– Gdyby porównywać prezydencję przygotowaną przez obecnie rządzących z przygotowaną prezydencją przez rząd Prawa i Sprawiedliwości, to należałoby porównywać encyklopedię ze ściągą. Jeszcze dodatkowo ściągą pisaną na kolanie. Gdyż Donald Tusk takie wrażenie sprawia, w swoim wystąpieniu, które miał w ubiegłym tygodniu, nie powiedział o sprawach zasadniczych, które powinny być przesłaniem Polski w czasie, kiedy Polska sprawuje prezydencję w Unii Europejskiej – powiedział Mariusz Błaszczak na konferencji prasowej.

– Za czasów rządów Prawa i Sprawiedliwości zakładaliśmy zorganizowanie kilku szczytów Rady Europejskiej […]. Nie będzie tych szczytów, nie będzie tego rodzaju spotkań, a z tej ściągi, którą zaprezentował Donald Tusk, pisanej na kolanie, mogliśmy usłyszeć, że hasłem prezydencji będzie bezpieczeństwo – kontynuował.

– Tylko pytanie, jak rozumiane bezpieczeństwo, czy tak, jak w mediach społecznościowych Donald Tusk przedstawiał sprawę bezpieczeństwa przed wyborami w Stanach Zjednoczonych, kiedy to mówił, że dość już outsourcingu bezpieczeństwa ze Stanów Zjednoczonych, że Unia Europejska ma zapewnić bezpieczeństwo w Europie.

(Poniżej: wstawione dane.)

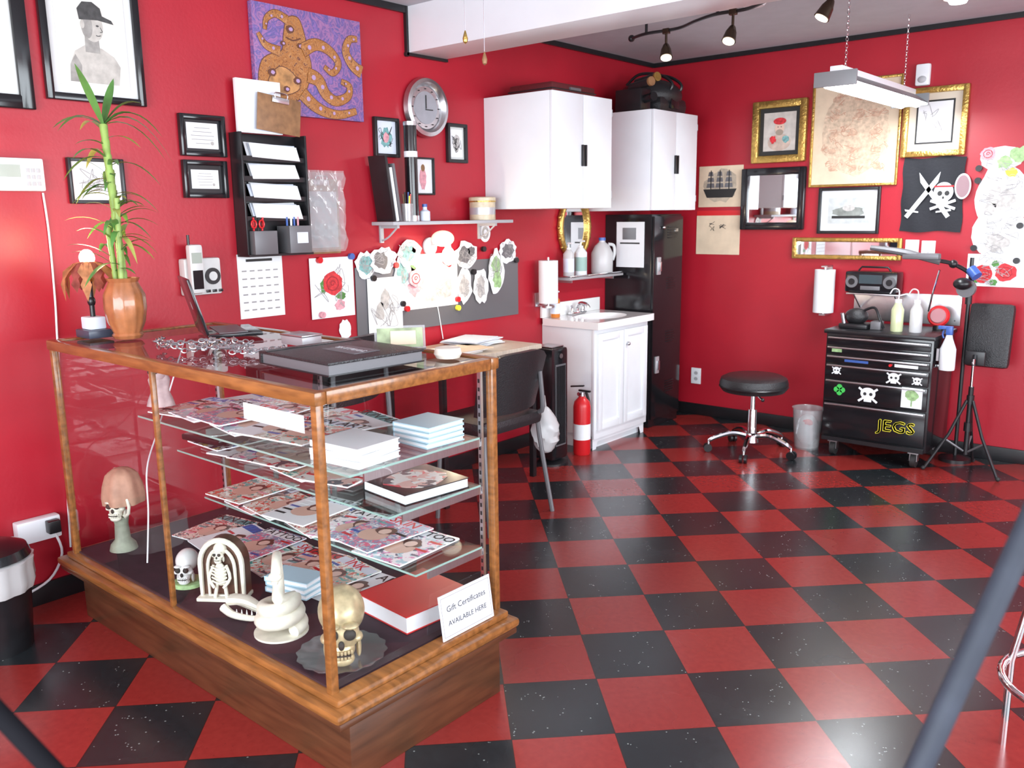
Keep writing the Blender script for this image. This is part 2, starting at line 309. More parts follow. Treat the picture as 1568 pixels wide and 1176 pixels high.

To oznacza rywalizację z Sojuszem Północnoatlantyckim, to oznacza klęskę, to oznacza porażkę – mówił dalej.

– Gdzie jest umowa na produkcję czołgów K2 w Polsce? […] Gdzie jest umowa np. na pozyskanie 500 wyrzutni Himars ze Stanów Zjednoczonych? Nie ma tej umowy. A gdzie jest umowa na pozyskanie bojowych wozów piechoty Borsuk? […] Też nie ma tej umowy. Więc w związku z tym twierdzenie, że bezpieczeństwo będzie hasłem polskiej prezydencji w Unii Europejskiej, wygląda na jakiś marny dowcip – dodał.